上記二枚の作例はISO2000にして撮影を行いました。
ISO3200と比較をすると目に見えてザラつきが抑えられているのが分かります。
ISOの問題さえクリア出来てしまえばα9Ⅲの描写力は非常に素晴らしいの一言です。
ベースISOが250まで引きあがった事でダイナミックレンジが従来のモデルよりも劣ってしまうと言われておりますが、正直このレベルであれば、全く気にならないレベルだと筆者個人は感じました。
最後はリカオンです。
パッと見た時ハイエナっぽいビジュアルですが、ハイエナはハイエナ科でリカオンはイヌ科の肉食動物。体格もハイエナより小柄で生息地も同じなので見た目はハイエナっぽいですが、ハイエナはリカオンにとって天敵だそうです。
今回撮影させてもらったリカオンは、非常に元気が良く筆者が撮影に訪れた際には展示場の網の目の前まで来てくれました。
あまりにもこちらに興味津々で来てくれるので、非常に可愛らしかったのですがかなり近くまでそこそこのスピードでグッと寄って来てくれるので従来の感覚だと連写はしてもピントが抜けている写真がかなり多かったのですが、α9Ⅲは別格でした。
この可愛いリカオンを写真に収めるべく、連写を続けながら撮影を行いました。
積層型センサーモデル特有のブラックアウトフリー、カメラに任せっきりに出来る優秀な追従AF、α9Ⅲのおかげで構図を気にしつつもしっかりピントの合っている写真を量産することが出来ました。
今までは見るからにピントの抜けている写真はカメラでチェックする最初の段階で消したりしていたのですが、カメラで見る限りはそういった写真が見受けられなかったので全て持ち帰って確認することになりました。
120fpsに加えプリ撮影がある事を知った上で、撮り過ぎないように気を付けていても最終的には2200枚近くもシャッターを切っておりました。
驚くべきは、そのほとんどの写真にピンボケが無かったという事実。
どれもピントが来ている写真なので、構図的にどうか、同じようなカットじゃないかの確認がほとんどだったので、いい意味で写真の選別が非常に大変でした。
AF設定については、様々な設定が可能で今回筆者は動物・鳥の瞳AFのみ検出対象に設定をした上で被写体に応じてカスタムボタンに割り当てて切り替えを行いつつ撮影を行いました。
また、検出後は粘る設定にしておくことで手前の他の被写体に引っ張られないように設定することが出来ます。
今回の撮影に持ち出したレンズはSEL70200GM2なので、近接撮影の性能も非常に優れています。なので同一の被写体が複数いるシチュエーションでは手前を優先して探すので、粘る設定にしておくと外れにくくなります。
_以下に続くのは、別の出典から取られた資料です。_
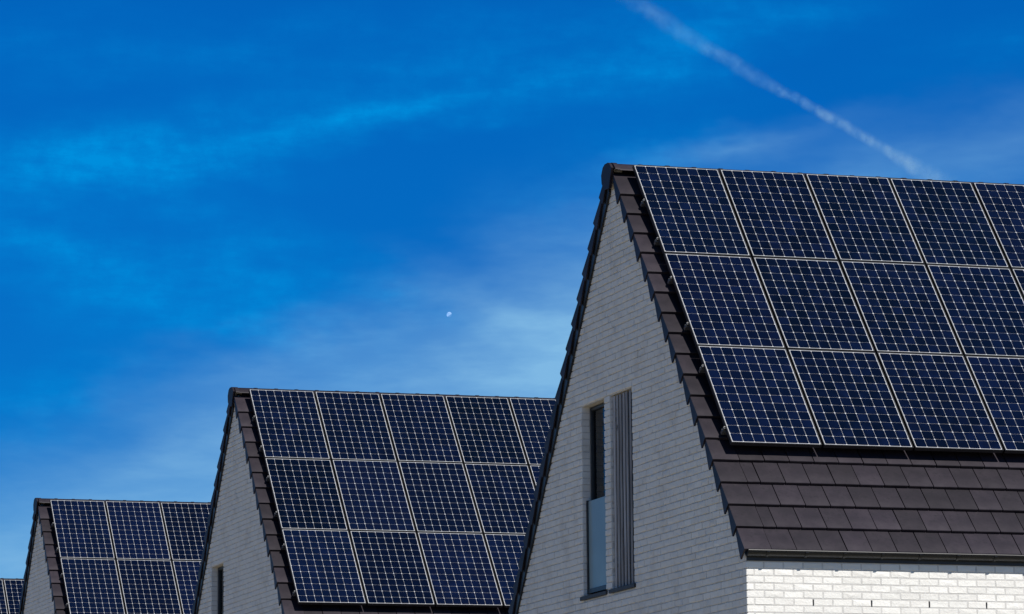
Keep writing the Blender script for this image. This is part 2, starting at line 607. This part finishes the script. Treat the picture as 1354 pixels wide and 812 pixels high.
def make_house(hx, hy, hz, label, openings, tile_rows, brick_pieces, shutter):
    root = empty('house', (hx, hy, hz), label, 'house', 'white brick gabled houses in a row')
    # --- gable wall towards the camera's left
    holes = [o for o in openings] + ([shutter] if shutter else [])
    top = lambda y: min(roof_z(y) - .075, -.045)
    b = MB()
    yi = YF + .0025
    for poly in wall_strips(top, yi, YB, -Z0 - .4, [(a - .008, c + .008, za - .008, zb + .008) for a, c, za, zb in holes]):
        b.prism([(y, z + Z0) for y, z in poly], XG + .0135, XG + .30)
    gable = b.build('gable_wall', M['mortar'], root)
    lim = lambda z: ((z + HT / ct + .10) / math.tan(TH), (.501 - z - .10) / 1.25)
    gb = wall_bricks(YF + .106, YB, -Z0 - .35, .1, holes, lim)
    b = MB()
    for poly in wall_strips(lambda x: -4.86, XG + .30, XE - .012, -Z0 - .4, []):
        b.add([(x, y, z + Z0) for y in (YF + .002, YF + .3) for x, z in poly], [(0, 1, 2, 3), (7, 6, 5, 4), (0, 4, 5, 1), (1, 5, 6, 2), (2, 6, 7, 3), (3, 7, 4, 0)])
    front = b.build('front_wall', M['mortar'], root)
    fb = []
    zlo = -Z0 - .35
    k0 = math.ceil((zlo - ZC0) / CZ)
    for k in range(k0, 4):
        z = ZC0 + k * CZ + .006
        x = .513 - .2 * 0 + (0 if k % 2 == 0 else .1105) - BP * 4 + .006
        while x < XE:
            a, e = max(x, XG), min(x + BL, XE)
            if e - a > .03:
                fb.append((a, z, e - a, BH, k))
            x += BP
    weeps = {(-3, round(.63 + .663 * i, 2)) for i in range(11)}
    # --- which bricks are single objects: those that show largest in the picture
    single = {}
    if brick_pieces:
        cand = []
        for i, (x, z, L, Hh, k) in enumerate(fb):
            px, py, d = proj((hx + x + L / 2, hy + YF, hz + Z0 + z + Hh / 2))
            if -8 < px < W_PX + 12 and -8 < py < H_PX + 6 and z < -4.93:
                cand.append((L * Hh * 1.0 / d ** 2, 'f', i))
        cand2 = []
        for i, (y, z, L, Hh) in enumerate(gb):
            px, py, d = proj((hx + XG, hy + y + L / 2, hz + Z0 + z + Hh / 2))
            if -8 < px < W_PX + 8 and -8 < py < H_PX + 6:
                cand2.append((L * Hh * .31 / d ** 2, 'g', i))
        cand2.sort(reverse=True)
        cand = cand + cand2
        single = {c[1:] for c in cand[:brick_pieces]}
    mg, mf = MB(), MB()
    for i, (y, z, L, Hh) in enumerate(gb):
        if ('g', i) in single:
            full = abs(L - BL) < .002
            me = random.choice(FULLX) if full else MB().add(*brick_mesh(L, Hh, .1, 5000 + i, 'x')).mesh('brick', M['brick'])
            put('brick', me, gable, (XG + random.uniform(-.003, .003), y, z + Z0))
        else:
            vs, fs = brick_mesh(L, Hh, .1, 9000 + i, 'x')
            j = random.uniform(-.003, .003)
            mg.add([(p[0] + XG + j, p[1] + y, p[2] + z + Z0) for p in vs], fs)
    o = mg.build('brick', M['brick_mass'], gable); o['kind'] = 'stuff'
    for i, (x, z, L, Hh, k) in enumerate(fb):
        if k == -3 and any(abs(x - .006 - w[1]) < .03 for w in weeps):      # open joint: this brick starts a little later
            s_ = MB().box(x - .0135, x + .0025, YF + .001, YF + .011, z - .002 + Z0, z + Hh + Z0)
            s_.build('weep_hole', M['interior'], front) if x < 3.2 and brick_pieces else None
        if ('f', i) in single:
            full = abs(L - BL) < .002
            me = random.choice(FULLY) if full else MB().add(*brick_mesh(L, Hh, .1, 7000 + i, 'y')).mesh('brick', M['brick'])
            put('brick', me, front, (x, YF + random.uniform(-.0008, .0008), z + Z0))
        else:
            vs, fs = brick_mesh(L, Hh, .1, 11000 + i, 'y')
            mf.add([(p[0] + x, p[1] + YF, p[2] + z + Z0) for p in vs], fs)
    o = mf.build('brick', M['brick_mass'], front); o['kind'] = 'stuff'
    # --- the far walls
    b = MB()
    b.add([(x, y, z + Z0) for x in (XE - .3, XE) for y, z in [(YF + .31, -Z0 - .4), (YB, -Z0 - .4), (YB, top(YB)), (YA, top(YA)), (YF + .31, top(YF + .31))]],
          [(0, 1, 2, 3, 4), (9, 8, 7, 6, 5)] + [(i, (i + 1) % 5, (i + 1) % 5 + 5, i + 5) for i in range(5)])
    b.build('far_gable_wall', M['brick_mass'], root)
    b = MB().box(XG + .31, XE - .31, YB - .3, YB - .002, -.4, Z0 - 4.9)
    b.build('rear_wall', M['brick_mass'], root)
    # --- roof: body, then tiles
    b = MB()
    dn = .075
    ye, yr = -3.86, 4.33
    b.prism([(ye, front_z(ye) - .07 + Z0), (YA, ZA - .15 + Z0), (yr, back_z(yr) - .07 + Z0), (yr - .3, back_z(yr) - .07 + Z0), (YA, ZA - .25 + Z0), (ye + .2, front_z(ye) - .02 + Z0)], XG + .31, XE + .02)
    roof = b.build('roof', M['underlay'], root)
    b = MB()
    b.prism([(ye, front_z(ye) - .06 + Z0), (YA, ZA - .14 + Z0), (yr, back_z(yr) - .06 + Z0), (yr, back_z(yr) - .075 + Z0), (YA, ZA - .16 + Z0), (ye, front_z(ye) - .075 + Z0)], XG + .0, XG + .31)
    b.build('verge_underlay', M['underlay'], roof)
    mass = MB()
    for k in range(ROWS):
        v = .375 + GAUGE * k
        for x, w in tile_slots(k):
            me = HALF if w < .2 else random.choice(TILES)
            if k in tile_rows:
                on_roof('roof_tile', me, roof, FRONT, x + random.uniform(-.0012, .0012), -v + random.uniform(-.0015, .0015), random.uniform(-.0012, .0018),
                        random.gauss(0, .003), random.gauss(0, .0022))
            else:
                add_mesh_to(mass, me, FRONT @ Matrix.Translation((x, -v, 0)))
        on_roof('verge_tile', random.choice(FLAPS), roof, FRONT, XV + random.uniform(-.004, .004), -v + random.uniform(-.002, .002), random.uniform(-.001, .002), random.gauss(0, .004), random.gauss(0, .003))
        add_mesh_to(mass, FLAP_FAR, FRONT @ Matrix.Translation((XE + .045, -v, 0)))
    nb = 18
    for k in range(nb):
        v = .545 + GAUGE * k
        for x, w in tile_slots(k):
            add_mesh_to(mass, HALF if w < .2 else TILES[k % 5], BACK @ Matrix.Translation((x, -v, 0)))
        add_mesh_to(mass, FLAP_FAR, BACK @ Matrix.Translation((XE + .045, -v, 0)))
        on_roof('verge_tile', random.choice(FLAPS), roof, BACK, XV + random.uniform(-.003, .003), -v, random.uniform(-.001, .002), random.gauss(0, .003), random.gauss(0, .003))
    o = mass.build('roof_tile', M['tile'], roof); o['kind'] = 'stuff'
    x = XV + .03
    while x < XE - .28:
        put('ridge_tile', RIDGE, roof, (x, 0, Z0 - .006 + random.uniform(-.002, .002)))
        x += .332
    # ridge end plate with its collar
    b = MB()
    b.prism([(y, z + Z0 - .008) for y, z in [(.13, -.02), (.20, .04), (.26, .062), (.37, .062), (.44, .035), (.50, -.05), (.485, -.15), (.42, -.22), (.36, -.24), (.23, -.245), (.17, -.09)]], XV - .028, XV + .004)
    b.prism([(y, z + Z0 + .003) for y, z in RIDGE_PROFILE], XV + .004, XV + .062)
    b.build('ridge_end', M['tile'], roof)
    b = MB()
    b.prism([(YA + .12, back_z(YA + .12) - .10 + Z0), (YB + .06, back_z(YB + .06) - .10 + Z0), (YB + .06, back_z(YB + .06) - .335 + Z0), (YA + .06, back_z(YA + .06) - .335 + Z0)], XG - .028, XG - .004)
    b.build('verge_board', M['black_metal'], roof)
    # --- gutter
    yc, zc, rg = -3.848, -4.848 + Z0, .058
    b = MB()
    n = 12
    arc = [(yc - rg * math.cos(math.pi * i / n), zc - rg * math.sin(math.pi * i / n)) for i in range(n + 1)]
    inn = [(yc - (rg - .004) * math.cos(math.pi * i / n), zc - (rg - .004) * math.sin(math.pi * i / n)) for i in range(n, -1, -1)]
    b.prism(arc + inn, XV + .03, XE)
    b.prism(arc, XV + .026, XV + .034)
    b.tube([(XV + .026, yc - rg - .003, zc), (XE, yc - rg - .003, zc)], .0085, 8)
    gut = b.build('gutter', M['zinc'], root)
    for i in range(16):
        x = .079 + .4335 * i
        if x > XE: break
        q = MB()
        arc2 = [(yc - (rg + .006) * math.cos(a), zc - (rg + .006) * math.sin(a)) for a in [math.pi * (.04 + .06 * t) for t in range(15)]]
        arc3 = [(yc - (rg + .0005) * math.cos(a), zc - (rg + .0005) * math.sin(a)) for a in [math.pi * (.04 + .06 * t) for t in range(14, -1, -1)]]
        q.prism(arc2 + arc3, x - .013, x + .013)
        q.box(x - .016, x + .016, yc - rg - .013, yc - rg - .004, zc - .016, zc - .0095)
        q.build('gutter_bracket', M['zinc'], gut)
    MB().bbox(XG + .004, XE, YF - .012, YF + .0115, -4.95 + Z0, -4.78 + Z0, .003).build('gutter_shade_strip', M['black_metal'], root)  # dark strip added as the contact shade under the gutter
    # --- windows
    for (ya, yb, za, zb) in openings:
        X1 = XG + .11
        b = MB()
        w = .04
        b.bbox(X1, X1 + .07, ya, ya + w, za + Z0, zb + Z0, .004)
        b.bbox(X1, X1 + .07, yb - w, yb, za + Z0, zb + Z0, .004)
        b.bbox(X1 + .001, X1 + .069, ya + w, yb - w, zb - w + Z0, zb + Z0, .004)
        b.bbox(X1 + .001, X1 + .069, ya + w, yb - w, za + Z0, za + w + Z0, .004)
        wf = b.build('window', M['window_frame'], root)
        MB().box(X1 + .03, X1 + .036, ya + w, yb - w, za + w + Z0, zb - w + Z0).build('pane', M['glass'], wf)
        MB().box(X1 + .45, X1 + .46, ya - .4, yb + .4, za - .3 + Z0, zb + .3 + Z0).build('curtain', M['interior'], wf)
        MB().bbox(XG - .022, X1 - .002, ya - .05, yb + .07, za - .045 + Z0, za + Z0, .004).build('window_sill', M['stone'], root)
        # soldier head strip above the opening
        if not shutter: continue
        # glass balustrade
        b = MB()
        p0 = XG + .045
        b.bbox(p0, p0 + .042, yb - .042, yb - .002, za + .03 + Z0, -3.755 + Z0, .004)
        b.bbox(p0, p0 + .042, ya + .002, ya + .035, za + .03 + Z0, -3.755 + Z0, .004)
        b.bbox(p0 + .002, p0 + .04, ya + .035, yb - .042, za + .03 + Z0, za + .085 + Z0, .004)
        bal = b.build('balustrade', M['black_metal'], root)
        MB().bbox(p0 + .016, p0 + .028, ya + .035, yb - .042, za + .085 + Z0, -3.765 + Z0, .002).build('pane', M['frosted'], bal)
    if shutter:
        ya, yb, za, zb = shutter
        b = MB()
        b.box(XG + .085, XG + .10, ya, yb, za + Z0, zb + Z0)
        b.box(XG + .043, XG + .085, ya + .02, yb - .02, za + .25 + Z0, za + .29 + Z0)
        b.box(XG + .043, XG + .085, ya + .02, yb - .02, zb - .29 + Z0, zb - .25 + Z0)
        sh = b.build('shutter', M['black_metal'], root)
        ns = 7
        pitch = (yb - ya - .004) / ns
        for i in range(ns):
            y0 = ya + .002 + i * pitch
            MB().bbox(XG + .026 + random.uniform(0, .006), XG + .041, y0 + .016, y0 + pitch - .034, za + .006 + Z0, zb - .006 + Z0, .003).build('slat', M['wood'], sh)
        MB().bbox(XG - .022, XG + .1, ya - .05, yb + .07, za - .045 + Z0, za + Z0, .004).build('window_sill', M['stone'], root)
    # --- rails that carry the panels, their ends show past the panels
    return root, roof


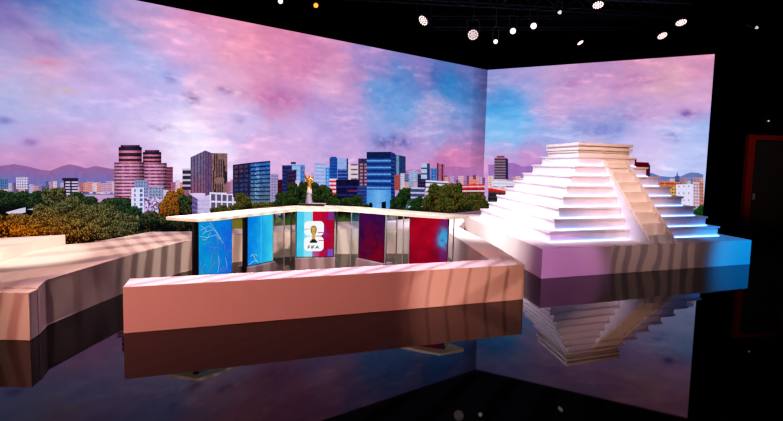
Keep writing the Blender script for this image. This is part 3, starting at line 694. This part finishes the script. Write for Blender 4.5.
# statuette on the desk top
sp = atz(309, 205.6, .992)
st = empty('winged_statuette', 'small golden winged figure on a bell-shaped stand, on the desk top', 'statue', (sp[0], sp[1], .993))
x, y, z = sp[0], sp[1], .993
bm = bmesh.new(); box(bm, x-.155, x+.245, y-.07, y+.07, z, z+.028); obj('base_plate', bm, M_dark, st)
bm = bmesh.new(); box(bm, x+.06, x+.27, y-.05, y+.05, z+.029, z+.038); obj('top_plate', bm, M_silver, st)
bm = bmesh.new(); lathe(bm, [(.062,0),(.058,.02),(.048,.06),(.04,.11),(.034,.135),(.04,.145),(.04,.155),(.02,.158)], 20, (x, y, z+.029)); obj('pedestal', bm, mat('stand_metal', (150,140,170), rough=.35, noise=.1), st, smooth=False)
st.scale = (1, 1, 1.13)
# figure: one skinned body
def skin_fig(name, verts, edges, radii, m, parent, sub=2):
    me = bpy.data.meshes.new(name); me.from_pydata([(v[0]-parent.location.x, v[1]-parent.location.y, v[2]-parent.location.z) for v in verts], edges, [])
    o = link(name, me, parent); me.materials.append(m)
    sk = o.modifiers.new('s', 'SKIN'); o.modifiers.new('d', 'SUBSURF').levels = sub; o.modifiers['d'].render_levels = sub
    for i, r in enumerate(radii):
        d = me.skin_vertices[0].data[i]; d.radius = (r, r); d.use_root = (i == 0)
    for p in me.polygons: p.use_smooth = True
    return o
zf = z+.185
q = lambda dx, dy, dz: (x+dx, y+dy, zf+dz)
V_ = [q(.005,0,.11), q(0,0,.15), q(-.002,0,.195), q(-.002,0,.222), q(-.002,-.002,.245), q(-.03,0,.20), q(-.06,-.005,.235), q(-.085,-.01,.285), q(.026,0,.20), q(.05,-.01,.18), q(.07,-.02,.2), q(-.016,0,.06), q(-.02,.0,.0), q(.022,-.005,.06), q(.03,.02,.01)]
E_ = [(0,1),(1,2),(2,3),(3,4),(2,5),(5,6),(6,7),(2,8),(8,9),(9,10),(0,11),(11,12),(0,13),(13,14)]
skin_fig('body', V_, E_, [.026,.020,.024,.009,.017,.011,.008,.006,.011,.008,.006,.018,.010,.018,.009], M_gold, st)
bm = bmesh.new(); lathe(bm, [(.046,0),(.040,.03),(.030,.08),(.027,.115),(.022,.14)], 14, (x+.003, y, zf-.02), 1, .7); obj('draped_skirt', bm, M_silver, st, smooth=True)
for sgn in (-1, 1):
    bm = bmesh.new()
    out = [(.012,.15),(.045,.20),(.085 if sgn<0 else .065,.30),(.115 if sgn<0 else .08,.365),(.10 if sgn<0 else .065,.30),(.085 if sgn<0 else .06,.25),(.07,.20),(.05,.16),(.025,.13)]
    f_ = [bm.verts.new((x+sgn*px_, y+.018+.012*abs(px_)*10*.1, zf+pz)) for px_, pz in out]; g_ = [bm.verts.new((x+sgn*px_, y+.026+.012*abs(px_), zf+pz)) for px_, pz in out]
    bm.faces.new(f_); bm.faces.new(g_[::-1])
    for i in range(len(out)): bm.faces.new((f_[i], f_[(i+1)%len(out)], g_[(i+1)%len(out)], g_[i]))
    obj('wing', bm, M_gold, st)

# ------------------------------------------------------------------ dark surroundings at the right
def pleats(a, b, z0, z1, n, amp):
    bm = bmesh.new(); lo = []; hi = []
    d = Vector((b[0]-a[0], b[1]-a[1])); l = d.length; nn = Vector((d.y, -d.x))/l; m_ = n*8
    for i in range(m_+1):
        t = i/m_; o = amp*math.sin(t*n*2*PI)+amp*.4*math.sin(t*n*5.1)
        p = Vector(a)+d*t+nn*o; lo.append(bm.verts.new((p.x, p.y, z0))); hi.append(bm.verts.new((p.x, p.y, z1)))
    for i in range(m_): bm.faces.new((lo[i], lo[i+1], hi[i+1], hi[i]))
    return bm
cu = obj('stage_curtain', pleats((7.62,13.35), (9.0,15.2), 0.01, 7.2, 14, .05), M_drape, smooth=True)
tag(cu, 'black pleated curtain hanging at the right edge of the video walls', 'curtain')
# door in the dark side wall
c0 = (9.12, 14.1); dd = (.97, .17); l = math.hypot(*dd); dd = (dd[0]/l, dd[1]/l); nn = (dd[1], -dd[0])
def D(s_, o_): return (c0[0]+dd[0]*s_+nn[0]*o_, c0[1]+dd[1]*s_+nn[1]*o_)
def dbox(s0, s1, o0, o1, z0, z1, bm=None): return prism([D(s0,o1), D(s1,o1), D(s1,o0), D(s0,o0)], z0, z1, bm)
door = bpy.data.objects.new('door_1', None); C.objects.link(door); door.location = (*c0, 0); tag(door, kind='structure')
bm = dbox(0, .2, -.05, .06, 0, 2.55); dbox(1.5, 1.7, -.05, .06, 0, 2.55, bm); dbox(0, 1.7, -.05, .06, 2.55, 2.68, bm)
obj('door_frame', bm, M_red, door); obj('door_leaf', dbox(.2, 1.5, -.03, .01, 0, 2.55), M_green, door)
obj('door_handle', dbox(.28, .32, .011, .05, 1.0, 1.16), M_frame, door)
ex = empty('work_light', 'tiny white work light on a dark bracket above the red doorway', 'lamp', (*D(.45,.05), 2.95))
obj('housing', dbox(.3, 1.1, 0, .12, 2.9, 3.2), M_dark, ex)
bm = bmesh.new(); cpt = D(.45,.14); bmesh.ops.create_uvsphere(bm, u_segments=10, v_segments=6, radius=.022, matrix=Matrix.Translation((*cpt, 3.03))); obj('bulb', bm, M_lampd, ex)

# ------------------------------------------------------------------ ceiling rig
def truss(a, b, w, name_label, gap=.32):
    r = empty('lighting_truss', name_label, 'truss', ((a[0]+b[0])/2, (a[1]+b[1])/2, a[2]))
    A_ = Vector(a); B_ = Vector(b); d = (B_-A_).normalized(); s_ = d.cross(Vector((0,0,1))).normalized()*gap/2; u_ = Vector((0,0,gap/2))
    bm = bmesh.new(); cs = [s_+u_, -s_+u_, s_-u_, -s_-u_]
    for c_ in cs: tube(bm, A_+c_, B_+c_, w, 8)
    obj('chord', bm, M_steel, r)
    bm = bmesh.new(); n = int((B_-A_).length/.4); pr = [(0,1),(2,3),(0,2),(1,3)]
    for i in range(n):
        p = A_+d*(i*.4); q_ = A_+d*((i+1)*.4)
        for k1, k2 in pr:
            e1, e2 = (k1, k2) if i % 2 else (k2, k1)
            tube(bm, p+cs[e1], q_+cs[e2], w*.5, 5)
    obj('lacing', bm, M_steel, r)
    return r
truss((-4,11.9,5.62), (6.6,12.4,5.62), .022, 'dark metal lighting truss, nearest one across the black ceiling')
truss((-1.5,13.2,5.75), (7.0,14.0,5.75), .022, 'dark metal lighting truss, middle one across the black ceiling')
truss((1,16.6,5.9), (7.0,16,5.9), .022, 'dark metal lighting truss, farthest one above the corner')
def fixture(px, py, r, kind, label, tilt=(0,0), z=5.0, mirror=False):
    r = r*.78
    p = atz(px, py, z) if not mirror else atz(px, py, -z)
    o = empty('stage_light', label, 'stage light', (p[0], p[1], z), 'stage lights under the dark ceiling')
    Q = Matrix.Translation((p[0], p[1], z))@Matrix.Rotation(tilt[1], 4, 'Z')@Matrix.Rotation(tilt[0], 4, 'X')
    # axis -Z is the beam
    bm = bmesh.new(); lathe(bm, [(r*.5, .24),(r*.95, .16),(r*1.12, .02),(r*1.12, -.02)], 18); bmesh.ops.transform(bm, matrix=Q, verts=bm.verts)
    obj('housing', bm, M_dark, o)
    bm = bmesh.new()
    if kind == 'wash':     # ring of small lenses
        spots_ = [(0,0)]+[(r*.42*math.cos(t), r*.42*math.sin(t)) for t in [2*PI*k_/6 for k_ in range(6)]]+[(r*.82*math.cos(t), r*.82*math.sin(t)) for t in [2*PI*k_/12+.2 for k_ in range(12)]]
        for sx_, sy_ in spots_: lathe(bm, [(r*.13,-.012),(r*.14,0)], 8, (sx_, sy_, -.022))
    else: lathe(bm, [(r*.5,-.05),(r*.86,-.02),(r*.9,0)], 16, (0,0,-.02))
    bmesh.ops.transform(bm, matrix=Q, verts=bm.verts)
    obj('lens', bm, {'warm':M_lampw,'dim':M_lampd}.get(kind, M_lamp), o)
    bm = bmesh.new()
    for sx_ in (-1, 1): tube(bm, (p[0]+sx_*r*1.2, p[1], z+.05), (p[0]+sx_*r*1.2, p[1], z+.36), .012, 6)
    tube(bm, (p[0]-r*1.2, p[1], z+.36), (p[0]+r*1.2, p[1], z+.36), .012, 6); tube(bm, (p[0], p[1], z+.36), (p[0], p[1], 7.5), .014, 6)
    obj('yoke', bm, M_dark, o)
    return o
T1 = math.radians(-62)
fixture(280.6, 1, .07, 'spot', 'first bright stage light from the left, at the top edge of the photo', (T1,.1))
fixture(315.5, 5, .07, 'warm', 'amber stage light, second from the left under the ceiling', (T1,.5))
fixture(423.8, 20, .16, 'wash', 'round dotted stage light tilted left, hanging above the left video wall', (math.radians(-50),-.9))
fixture(473, 34.6, .17, 'wash', 'large round dotted stage light just left of the video wall corner', (T1,-.1))
fixture(495.5, 41.3, .075, 'spot', 'lowest small round stage light above the video wall corner', (T1,0), 4.75)
fixture(512.8, 30.8, .10, 'spot', 'small round stage light, middle of the three above the corner', (T1,0))
fixture(533.4, 25.7, .10, 'spot', 'small round stage light, highest and rightmost of the three above the corner', (T1,0))
fixture(598, 4, .14, 'wash', 'dotted stage light at the top edge above the pyramid', (math.radians(-25),0))
fixture(579.8, 42, .11, 'wash', 'small tilted dotted stage light above the pyramid temple', (math.radians(-35),.9))
fixture(662, 35, .15, 'wash', 'bright dotted oval stage light above the right video wall', (math.radians(-32),.3))
fixture(681, 21.7, .15, 'wash', 'dotted oval stage light, upper of the pair above the right video wall', (math.radians(-24),.1))
fixture(755, 27, .05, 'dim', 'tiny dim stage light at the far upper right', (T1,.8))
fixture(559, 11, .06, 'dim', 'small dim stage light between trusses above the corner', (math.radians(-30),.8))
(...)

また、通常のAFオンでは網にピントが合ってしまうのが気になる方は、「被写体認識AF」をカスタムボタンに割り当ててそこからAFを作動させることでそういった事故を防げます。
いかがでしょうか。
ただでさえカメラに依存しきれるAF性能を有している上に、カスタマイズをすることにより更に自身の用途にピンポイントで合わせていく事が出来るα9Ⅲ。
ベース感度の向上により従来モデルよりダイナミックレンジがわずかに弱くなった点は否めない撮影シーンはありました。
また、ISO感度が上がりザラついてしまうシーンも従来機に比較すると多い印象です。しかし、このような書き方をしては元も子もないかもしれませんが、昨今はAI技術が進歩しているおかげでノイズの処理は後からどうにでもなることは多いです。
今回の撮影を通して、ノイズ耐性以上に高いAF精度・プリ撮影+120fpsの連写性能により、ピンボケや撮り逃しといったAI処理ではどうしようも無い部分を撮り切る方が今後のカメラ本体に求められる機能としては重要なのではないかと、そしてそういった用途においてはα9Ⅲは最適解であると筆者は感じました。